Numerical Experiments for Surfactant Infiltration in the Vadose Zone to Demonstrate Concentration-Dependent Capillarity, Viscosity, and Sorption Characteristics

Abstract

Surfactants (i.e., solutes that reduce the surface tension of water) exist in the subsurface either naturally or are introduced to the subsurface due to anthropogenic activities (e.g., agricultural purposes, environmental remediation strategies). Surfactant-induced changes in surface tension, contact angle, density, and viscosity alter the water retention and conduction properties of the vadose zone. This research numerically investigates the effects of surfactants in the vadose zone by comparing the flow and transport of three different surfactant solutions, namely butanol, ethanol, and Triton X-100. For each surfactant case, surfactant-specific concentration-dependent surface tension, contact angle, density, and viscosity relationships were incorporated by modifying a finite element unsaturated flow and transport code. The modified code was used to simulate surfactant infiltration in the vadose zone at residual state under intermittent boundary conditions. The modelling results show that all three surfactant solutions led to unique and noteworthy differences in comparison to the infiltration of pure water containing a conservative tracer.
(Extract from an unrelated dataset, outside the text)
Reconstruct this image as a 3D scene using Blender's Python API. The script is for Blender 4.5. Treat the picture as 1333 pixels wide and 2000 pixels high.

Results indicate that surfactant infiltrations led to complex patterns with reduced vertical movement and enhanced horizontal spreading, which are a function of concentration-dependent surface tension, density, contact angle, viscosity and sorption characteristics. The findings of this research will help understanding the effects of surfactant presence in the subsurface on unsaturated flow and its possible links to future environmental problems.